ALLAN I. MENDELSOHN
WASHINGTON, D.C.
August 18, 2014
The Honorable Ban Ki-Moon
Secretary General, United Nations
700 United Nations Plaza
New York, New York
Dear Mr. Secretary General:
As one who was a teen ager with nothing but the greatest of hopes about the United Nations when it was founded in 1945, I wish now to tell you that largely because of your organization’s less than inspired leadership in the face of the escalating problems worldwide, I am joining most other Americans in believing that the United Nations has become not simply a waste of huge amounts of time and funds but, more importantly, a tool of the Organization of the Islamic Conference (OIC). One need only look at certain of the facts of the recent Gaza hostilities to appreciate the near total accuracy of this observation:
1. Israel is a full fledged member state of the United Nations. Hamas on the other hand is not a UN member state at all and is widely recognized (except by the OIC nations) to be a terrorist organization. When Hamas attacks and starts a war with Israel, however, the UN totally ignores the facts and fails to condemn Hamas for attacking a UN member state. Rather, and in violation of all applicable principles of international law, the UN treats Hamas just as though it were equally a UN member state and utters not a single word of condemnation against a terrorist organization attacking a UN member state.
2. Moreover, the UN should be, indeed undeniably is, well aware that the Charter of Hamas calls directly and clearly not only for Israel’s destruction but for the annihilation of its Jewish population. How the UN General Assembly or the Security Council can fail in any way to condemn a non-state organization that so boldly and publicly declares – indeed in its very Charter – its contempt for and its intent to destroy a UN member state defies all reason and can only be attributed either to UN bias or to the pervasive influence of the OIC. Whatever the cause, however, the UN’s failure to publicly and openly support the existence of a member state over that of an Islamic terrorist non-state organization clearly violates the most fundamental principles of the UN Charter and causes most Americans to conclude that there is little or no reason to justify the UN’s continued funding by the USA.
3. The impending appointment of the very clearly anti-Israel biased William Schabas as head of the UN’s newly created commission to investigate the Gaza war only lends support to the belief by most Americans that there is little reason why the USA should continue funding the UN and its various sub-committees and commissions. Certainly, it would not have been at all a difficult task for the UN to locate a chairman for this new Gaza commission that was at least publicly acknowledged to be fair and unbiased. Instead, the UN follows exactly the precedent of its clearly biased and prejudiced Human Rights Council – a group so unfair and prejudiced that it focuses 9❑ percent of its funds and resources on investigating alleged Israeli shortcomings while totally ignoring almost all of the horrific and deadly activities going on today throughout the Muslim world.

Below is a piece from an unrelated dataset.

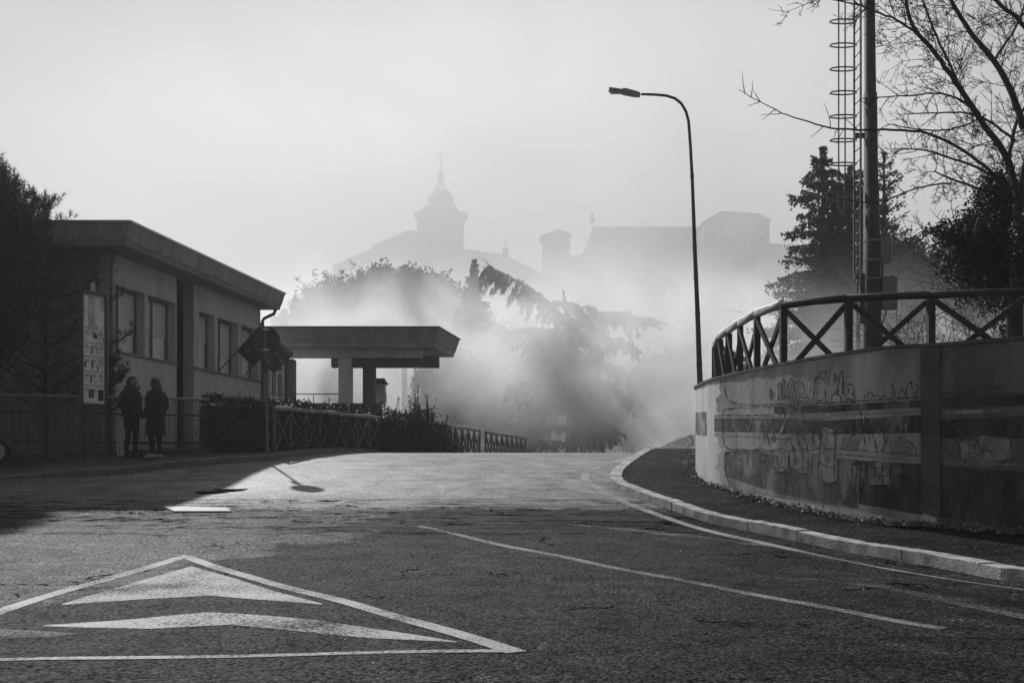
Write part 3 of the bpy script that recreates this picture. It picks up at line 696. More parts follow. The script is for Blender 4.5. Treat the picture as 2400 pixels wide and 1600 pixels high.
# ------------------------------------------------------------------ entrance canopy building
YC = 31.5; cb = empty('entrance_canopy', tuple(P(840, 1000, YC)), 'flat roofed entrance porch with deep fascia on two square piers', 'porch')
def cp(x, y, Y=YC): return P(x, y, Y)
m = MB()
T0, T1, T2 = cp(560,770.5), cp(1028,768), None
zT = cp(0,768).z; zM = cp(0,800).z; zB = cp(0,812).z
Xr = cp(1028,0).x; Xl = cp(600,0).x; Y2 = 34.4; Xr2 = P(1077, 0, Y2).x
def ringc(z, ins):
    return [Vector((Xl, YC + ins, z)), Vector((Xr - ins, YC + ins, z)), Vector((Xr2 - ins*1.4, Y2, z)), Vector((Xl, Y2, z))]
m.prism(ringc(zM, .10), ringc(zT, 0)); m.build('fascia', M_fascia_d, cb)
m = MB(); m.prism(ringc(zB, .15), [v for v in ringc(zM - .003, .115)]); m.build('fascia_band', M_fascia, cb)
m = MB(); q = ringc(zT + .003, -.03); m.prism(q, [v + Vector((0, 0, .045)) for v in q]); m.build('roof_edge', M_metal, cb)
zb1 = cp(0,832).z; zb2 = cp(0,852).z
m = MB(); xa, xb = cp(600,0).x, cp(985,0).x; m.box(((xa+xb)/2, YC+.75, (zB+zb1)/2), (xb-xa, .35, zB-zb1-.004)); m.build('front_beam', M_conc, cb)
m = MB(); xa, xb = P(778,0,YC+1.1).x, P(1029,0,YC+1.1).x; m.box(((xa+xb)/2, YC+1.15, (zb1+zb2)/2+.05), (xb-xa, .38, zb1-zb2+.1)); m.build('cross_beam', M_darkwall, cb)
zf = cp(0,941).z
for x0, x1, Yp, mt in ((793,823,YC+.72,M_conc), (850,878,YC+1.1,M_darkwall)):
    m = MB(); a, b = P(x0,0,Yp).x, P(x1,0,Yp).x; m.box(((a+b)/2, Yp+.2, (zf+zb1)/2 - .3), (b-a, .4, zb1-zf + .6)); m.build('pier', mt, cb)
m = MB(); a, b = P(600,0,YC+1.0).x, P(686,0,YC+1.0).x; m.box(((a+b)/2-.5, YC+1.3, (zb1+1.2)/2), (b-a+1.0, .5, zb1-1.2)); 
m.box((b+.03, YC+1.1, P(0,885,YC+1).z), (.06, .1, .1)); m.build('side_wall', M_darkwall, cb)
m = MB(); a, b = P(600,0,YC+.6).x, P(905,0,YC+.6).x; m.box(((a+b)/2, YC+.5, (zf+1.2)/2-.02), (b-a, .3, zf-1.2)); m.build('low_wall', M_darkwall, cb)
dr = MB(); a, b = P(634,0,YC+.9).x, P(664,0,YC+.9).x; zd = P(0,838,YC+.9).z
for q in (a, (a+b)/2, b): dr.box((q, YC+.95, (zf+zd)/2), (.06, .06, zd-zf))
for z in (zd, P(0,873,YC+.9).z, zf+.2): dr.box(((a+b)/2, YC+.95, z), (b-a+.07, .05, .06))
dro = dr.build('door', M_metal_l, cb)
m = MB(); m.box(((a+b)/2, YC+1.0, (zf+zd)/2), (b-a, .02, zd-zf)); m.build('pane', M_glass, dro)
m = MB(); z = P(0,923,YC+.4).z; a, b = P(622,0,YC+.4).x, P(793,0,YC+.4).x; m.bar((a, YC+.4, z), (b, YC+.4, z), .03, .03)
for x in (735, 680): q = P(x,0,YC+.4).x; m.bar((q, YC+.4, zf-.1), (q, YC+.4, z), .022, .022)
m.build('handrail', M_metal, cb)
# stone gate pillar with a slab cap
p0 = P(889, 940, 33.6); pr = empty('stone_pillar', (p0.x, 33.6, 1.4), 'rough stone pillar with slab cap behind the porch', 'pillar')
m = MB(); w_ = .42
for i in range(9): 
    z = 1.4 + i*.29; j = lambda: random.uniform(-.02, .02); m.box((p0.x+j(), 33.6+j(), z + .145), (w_+j(), w_+j(), .285))
m.build('shaft', M_conc, pr)
zt_ = 1.4 + 9*.29
m = MB(); m.box((p0.x+.02, 33.6, zt_+.04), (.5, .5, .07)); m.box((p0.x-.02, 33.6, zt_+.11), (.46, .46, .06)); m.box((p0.x, 33.6, zt_+.17), (.38, .4, .055)); m.build('cap', M_darkwall, pr)

# ------------------------------------------------------------------ left metal fence (panels of thin bars)
fa = P(-60, 921, 20.1); fb = P(490, 937, 21.6); 
fe = empty('metal_fence', (fa.x*.5+fb.x*.5, fa.y*.5+fb.y*.5, 1.28), 'long metal fence of close upright bars with a pale top rail', 'fence')
fd = (fb - fa); L = Vector((fd.x, fd.y, 0)).length; fu = Vector((fd.x, fd.y, 0)).normalized()
zto = 2.61
m = MB(); a = Vector((fa.x, fa.y, zto)); b = Vector((fb.x, fb.y, zto)); m.tube([a, b], .028, 8); m.build('top_rail', M_metal_l, fe)
m = MB(); n = int(L/.045)
for i in range(n):
    q = a + fu*(i*.045 + .02); zb = pz(q.x, q.y) + .12; m.bar((q.x, q.y, zb), (q.x, q.y, zto-.03), .012, .02)
m.build('bars', mat('fence_bar', .085, .5, .2, 3, metal=.3), fe)
m = MB(); m.bar(a + Vector((0,.03,-.95)), b + Vector((0,.03,-.95)), .03, .05); m.bar(a + Vector((0,.03,-.35)), b + Vector((0,.03,-.35)), .03, .04); m.build('lower_rail', M_metal, fe)
m = MB(); m.bar((a.x, a.y+.1, pz(a.x,a.y)), (b.x, b.y+.1, pz(b.x,b.y)), .2, .22); m.build('base_wall', mat('base_concrete', .07, .85, .2, 3), fe)
k = 0
while k*2.0 < L:
    q = a + fu*(k*2.0); m = MB(); m.box((q.x, q.y-.012, (zto + pz(q.x,q.y))/2 - .02), (.06, .05, zto - pz(q.x,q.y))); m.build('post', M_metal, fe); k += 1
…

4. And, finally, the ultimate of absurd lies – when the UN officials at UNRWA in Gaza state that they had no knowledge whatsoever that no fewer than three of their UNRWA schools in Gaza were being used by Hamas to store rockets. Do you really believe that anyone who knows how totally biased UNRWA and its officials are and have been for many years – and this includes most thinking and informed Americans – can believe that those officials knew absolutely nothing about the fact that hundreds of Hamas rockets were being stored in three of their schools? That is so laughable as to be preposterous. But at the very least, is it not incumbent on the UN, even if it wishes to believe such otherwise unbelievable lies, to promptly discharge those officials for the simple fact that they should very clearly have known that their schools were being so grossly misused?
I sincerely hope you will go to the effort of not only carefully reading this letter yourself but also circulating it to those among your UN colleagues who still wish to retain hopes that the UN can serve as an unbiased and fair actor and observer of world events and especially those involving Israel. For the moment, unfortunately, and as I said, there appear to be very few Americans who share such hopes.